EXERCISE REQUIREMENTS
Copy out each line below that has the word "this" in it.

PROVIDED MATERIAL

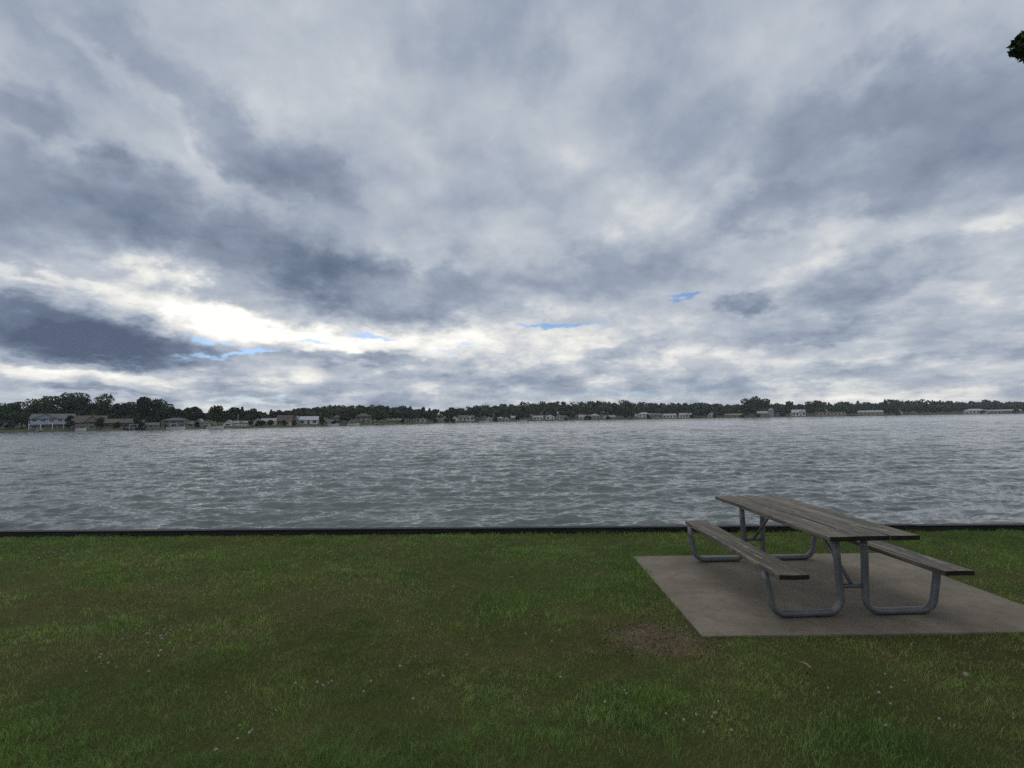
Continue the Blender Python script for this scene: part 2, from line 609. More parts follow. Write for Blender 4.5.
# ------------------------------------------------------------------ white clover flowers
m_petal = noisy_mat('clover_petals', (.30, .29, .24), (.52, .50, .44), 300, .8)
m_stem = noisy_mat('clover_stem', (.04, .08, .02), (.06, .10, .03), 40, .7)
ball = MB()
rr = random.Random(4)
for i in range(34):
    zz = 1 - 2 * (i + .5) / 34 * .86
    ph = i * 2.39996
    q = math.sqrt(max(0, 1 - zz * zz))
    d = Vector((q * math.cos(ph), q * math.sin(ph), zz))
    t = d.orthogonal().normalized() * .0028
    b2 = d.cross(t).normalized() * .0028
    p0, p1 = d * .0035, d * .0105 + Vector((0, 0, .0015))
    ball.add([p0 - t, p0 + b2, p0 + t, p1], [(0, 1, 3), (1, 2, 3), (2, 0, 3)])
flower_proto = None
spots = []
CL = [  # pixel clusters: (x, y, spread x, spread y, count, label place)
    (160, 641, 34, 9, 22, 'in the loose band of clover on the left of the lawn'),
    (95, 672, 16, 9, 6, 'in the small clover group at the lower left of the lawn'),
    (55, 556, 32, 9, 14, 'in the clover near the seawall at the left edge'),
    (118, 539, 22, 3, 6, 'close against the seawall on the left'),
    (235, 748, 22, 14, 5, 'at the bottom left of the lawn'),
    (325, 692, 10, 5, 4, 'beside the dark tuft left of the middle of the lawn'),
    (705, 727, 24, 14, 9, 'in the clover in front of the slab near the bottom'),
    (628, 704, 18, 10, 4, 'in the grass below the bare patch'),
    (885, 700, 40, 32, 7, 'in the grass in front of the picnic table'),
    (965, 555, 30, 8, 12, 'in the grass behind the right bench'),
    (480, 590, 130, 30, 8, 'scattered over the middle of the lawn'),
    (420, 660, 330, 60, 26, 'standing singly across the open lawn'),
    (300, 575, 70, 14, 6, 'scattered thinly between the middle and the seawall'),
]
for (px, py, sx_, sy_, cnt, where) in CL:
    for i in range(cnt):
        x_, y_ = px + rr.gauss(0, .55) * sx_, py + rr.gauss(0, .55) * sy_
        p = on_plane(x_, y_)
        if p.y > wall_y(p.x) - .06 or (PX0 - .03 < p.x < PX1 and PY0 - .03 < p.y < PY1): continue
        hh = rr.uniform(.045, .065)
        lab = 'white clover flower ' + where
        if flower_proto is None:
            o = ball.build('clover_flower', m_petal, None, True)
            st = MB().tube([(0, 0, -.06), (.003, 0, -.03), (0, 0, 0)], .0012, 5)
            s_ = st.build('stem', m_stem, o)
            flower_proto = o
        else:
            o = flower_proto.copy()
            COL.objects.link(o)
            s_ = flower_proto.children[0].copy()
            COL.objects.link(s_)
            s_.parent = o
        o.location = (p.x, p.y, float(lawn_z(p.x, p.y)) + hh)
        o.rotation_euler = (rr.uniform(-.4, .4), rr.uniform(-.4, .4), rr.uniform(0, 6))
        k = rr.uniform(.6, 1.05)
        o.scale = (k, k, k)
        tag(o, lab, 'clover flower', 'white clover flowers ' + where)

# two fallen leaves
m_leafdry = noisy_mat('dry_leaf', (.16, .13, .085), (.31, .27, .19), 30, .8)


def fallen_leaf(px, py, L, rz, label, z=.03):
    p = on_plane(px, py, z)
    vs, fs = [], []
    n = 9
    for i in range(n):
        t = i / (n - 1)
        wv = math.sin(math.pi * t ** .8) * .32 * L * (1 + .25 * (-1) ** i)
        zc = .18 * L * math.sin(t * 2.5)
        vs += [((t - .5) * L, -wv, zc + .12 * L), ((t - .5) * L, 0, zc), ((t - .5) * L, wv, zc + .10 * L)]
    for i in range(n - 1):
        a = i * 3
        fs += [(a, a + 1, a + 4, a + 3), (a + 1, a + 2, a + 5, a + 4)]
    o = MB().add(vs, fs).build('fallen_leaf', m_leafdry, None, True)
    sd_ = o.modifiers.new('thick', 'SOLIDIFY')
    sd_.thickness = .0012
    o.location = p
    o.rotation_euler = (.3, -.2, rz)
    tag(o, label, 'leaf')


fallen_leaf(805, 667, .085, 2.3, 'curled pale dry leaf lying in the grass in front of the slab')
fallen_leaf(966, 675, .045, .2, 'small pale leaf lying flat in the grass below the right bench')

# ------------------------------------------------------------------ picnic table
TT = PAD_Z + .76
near_c, far_c = on_plane(872, 535.6, TT), on_plane(743.5, 495.6, TT)
tdir = (far_c - near_c)
TL = tdir.length
tang = math.atan2(tdir.y, tdir.x) - math.pi / 2
tang_use = R(2.0)
print('table', near_c, far_c, TL, math.degrees(tang))
TL = far_c.y - near_c.y
tc = near_c + Vector((-math.sin(tang_use), math.cos(tang_use), 0)) * TL / 2
tbl = empty('picnic_table', (tc.x + .02, tc.y, PAD_Z), tang_use,
            'weathered wooden picnic table with attached benches on bent grey steel tube legs on the slab', 'picnic table')
H2 = TL / 2

m_wood, nt_, b_ = new_mat('weathered_planks')
g = NT(nt_)
tcn = g.n('ShaderNodeTexCoord').outputs['Object']
oi = g.n('ShaderNodeNewGeometry')
rnd = oi.outputs['Random Per Island']
off = g.vmath('SCALE', (3.1, 7.7, 1.3), scale=rnd)
cw = g.vmath('ADD', tcn, g.vmath('SCALE', off, scale=9.0))
gr = g.noise(g.vmath('MULTIPLY', cw, (22, .9, 16)), 1.0, 7, .68, .5).outputs[0]
bl_ = g.noise(g.vmath('MULTIPLY', cw, (6, 1.8, 6)), 1.0, 5, .6).outputs[0]
fl = g.noise(g.vmath('MULTIPLY', cw, (16, 5, 8)), 1.0, 6, .7).outputs[0]
c = g.ramp(gr, [(.33, (.033, .028, .022)), (.5, (.102, .089, .072)), (.66, (.225, .204, .170))])
c = g.mix(g.maprange(bl_, .45, .7, 0, .7), c, (.06, .058, .045))
c = g.mix(g.maprange(fl, .56, .64, 0, .6), c, (.30, .27, .22))
g.link(c, b_.inputs['Base Color'])
b_.inputs['Roughness'].default_value = .72
b_.inputs['Specular IOR Level'].default_value = .32
bp = g.n('ShaderNodeBump', ins={'Strength': .55, 'Distance': .004, 'Height': gr})
g.link(bp.outputs[0], b_.inputs['Normal'])

m_steel = noisy_mat('galvanised_steel', (.125, .135, .148), (.20, .210, .224), 7, .5, 6, .12, 40, None, .5, .35)
m_bolt = noisy_mat('bolt_steel', (.25, .26, .28), (.38, .39, .41), 20, .45, 3, 0, None, None, .5, .7)


m_end = noisy_mat('plank_end_grain', (.014, .012, .010), (.035, .030, .025), 30, .9)


def plank(mb, x0, x1, y0, y1, zt, th, seed):
    """a slightly bowed board, split along its length so that it can warp"""
    q = random.Random(seed)
    n = 12
    vs, fs = [], []
    cup = q.uniform(-.004, .006)
    tw = q.uniform(-.006, .006)
    ph = q.uniform(0, 6)
    e0, e1 = q.uniform(-.012, .012), q.uniform(-.012, .012)
    for i in range(n + 1):
        t = i / n
        y = (y0 + e0) * (1 - t) + (y1 + e1) * t
        w_ = .003 * math.sin(t * 5 + ph)
        for (xx, zz) in ((x0, 0), ((x0 + x1) / 2, -cup), (x1, 0)):
            d = (xx - (x0 + x1) / 2) / (x1 - x0)
            z = zt + zz + w_ + tw * d * (2 * t - 1)
            vs.append((xx, y, z))
        for (xx, zz) in ((x1, 0), ((x0 + x1) / 2, -cup), (x0, 0)):
            d = (xx - (x0 + x1) / 2) / (x1 - x0)
            z = zt + zz + w_ + tw * d * (2 * t - 1) - th
            vs.append((xx, y, z))
    for i in range(n):
        for k in range(6):
            a, b = i * 6 + k, i * 6 + (k + 1) % 6
            fs.append((a, a + 6, b + 6, b))
    fs.append((0, 1, 2, 3, 4, 5))
    fs.append(tuple(n * 6 + k for k in (5, 4, 3, 2, 1, 0)))
    mb.add(vs, fs)


def end_grain(o):
    o.data.materials.append(m_end)
    for p in o.data.polygons:
        if len(p.vertices) == 6:
            p.material_index = 1
    return o


TW = .77
top = MB()
bw = (TW - .02) / 3
for i in range(3):
    x0 = -TW / 2 + i * (bw + .01)
    plank(top, x0, x0 + bw, -H2, H2, .76, .040, 10 + i)
end_grain(top.build('tabletop', m_wood, tbl, bevel=.004))
BX = .83       # outer edge of a bench from the middle line
for s in (-1, 1):
    bmb = MB()
    x0, x1 = sorted((s * (BX - .255), s * BX))
    plank(bmb, x0, x1, -H2 - .01, H2 + (.01 if s < 0 else -.05), .46, .040, 20 + s)
    if s < 0:      # this seat sits slightly askew on its posts
        bmb.v = [(vx + .055 * (vy + H2) / (2 * H2), vy, vz) for vx, vy, vz in bmb.v]
    end_grain(bmb.build('bench_seat', m_wood, tbl, bevel=.004))

YF = []
for (px, py) in ((800, 614.5), (725, 558.5)):
    q = on_plane(px, py, PAD_Z)
    YF.append(q)
fy_n = -H2 + .30
fy_f = H2 - .16
RT = .0305


def arc(cx, cz, r_, a0, a1, n=8):
    return [(cx + r_ * math.cos(R(a0 + (a1 - a0) * i / n)), cz + r_ * math.sin(R(a0 + (a1 - a0) * i / n))) for i in range(n + 1)]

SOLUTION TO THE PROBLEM
Continue the Blender Python script for this scene: part 2, from line 609. More parts follow. Write for Blender 4.5.
    if s < 0:      # this seat sits slightly askew on its posts